** start RECORDED INFORMATION **

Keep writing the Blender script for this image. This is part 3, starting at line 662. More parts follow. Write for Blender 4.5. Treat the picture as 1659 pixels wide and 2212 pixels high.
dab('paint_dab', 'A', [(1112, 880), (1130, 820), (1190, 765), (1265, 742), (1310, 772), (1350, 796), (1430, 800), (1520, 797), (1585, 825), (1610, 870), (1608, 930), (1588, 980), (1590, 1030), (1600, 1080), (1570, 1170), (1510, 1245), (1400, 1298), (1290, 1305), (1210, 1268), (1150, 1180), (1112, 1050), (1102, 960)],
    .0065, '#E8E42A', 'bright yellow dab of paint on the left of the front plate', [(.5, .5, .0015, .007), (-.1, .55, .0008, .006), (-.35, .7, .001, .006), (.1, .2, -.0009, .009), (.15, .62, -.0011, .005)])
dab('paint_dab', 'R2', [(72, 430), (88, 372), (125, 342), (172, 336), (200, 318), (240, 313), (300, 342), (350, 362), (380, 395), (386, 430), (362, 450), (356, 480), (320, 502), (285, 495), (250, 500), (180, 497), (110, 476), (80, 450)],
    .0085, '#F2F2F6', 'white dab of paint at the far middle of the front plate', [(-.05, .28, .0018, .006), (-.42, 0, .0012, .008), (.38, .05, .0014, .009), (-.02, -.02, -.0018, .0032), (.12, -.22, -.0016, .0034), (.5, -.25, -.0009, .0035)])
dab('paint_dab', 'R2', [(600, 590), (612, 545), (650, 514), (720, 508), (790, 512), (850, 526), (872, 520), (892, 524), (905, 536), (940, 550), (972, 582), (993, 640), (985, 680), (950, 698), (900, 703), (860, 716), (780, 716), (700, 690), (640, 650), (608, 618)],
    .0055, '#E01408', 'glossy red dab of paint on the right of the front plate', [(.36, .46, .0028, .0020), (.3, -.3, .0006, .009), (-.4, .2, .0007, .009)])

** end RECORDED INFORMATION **

▶ [GIVEN EXERCISE]: Recopy all the lines exactly as they appear.

▶ [WRITTEN SOLUTION]:
Keep writing the Blender script for this image. This is part 3, starting at line 662. More parts follow. Write for Blender 4.5. Treat the picture as 1659 pixels wide and 2212 pixels high.
dab('paint_dab', 'A', [(1112, 880), (1130, 820), (1190, 765), (1265, 742), (1310, 772), (1350, 796), (1430, 800), (1520, 797), (1585, 825), (1610, 870), (1608, 930), (1588, 980), (1590, 1030), (1600, 1080), (1570, 1170), (1510, 1245), (1400, 1298), (1290, 1305), (1210, 1268), (1150, 1180), (1112, 1050), (1102, 960)],
    .0065, '#E8E42A', 'bright yellow dab of paint on the left of the front plate', [(.5, .5, .0015, .007), (-.1, .55, .0008, .006), (-.35, .7, .001, .006), (.1, .2, -.0009, .009), (.15, .62, -.0011, .005)])
dab('paint_dab', 'R2', [(72, 430), (88, 372), (125, 342), (172, 336), (200, 318), (240, 313), (300, 342), (350, 362), (380, 395), (386, 430), (362, 450), (356, 480), (320, 502), (285, 495), (250, 500), (180, 497), (110, 476), (80, 450)],
    .0085, '#F2F2F6', 'white dab of paint at the far middle of the front plate', [(-.05, .28, .0018, .006), (-.42, 0, .0012, .008), (.38, .05, .0014, .009), (-.02, -.02, -.0018, .0032), (.12, -.22, -.0016, .0034), (.5, -.25, -.0009, .0035)])
dab('paint_dab', 'R2', [(600, 590), (612, 545), (650, 514), (720, 508), (790, 512), (850, 526), (872, 520), (892, 524), (905, 536), (940, 550), (972, 582), (993, 640), (985, 680), (950, 698), (900, 703), (860, 716), (780, 716), (700, 690), (640, 650), (608, 618)],
    .0055, '#E01408', 'glossy red dab of paint on the right of the front plate', [(.36, .46, .0028, .0020), (.3, -.3, .0006, .009), (-.4, .2, .0007, .009)])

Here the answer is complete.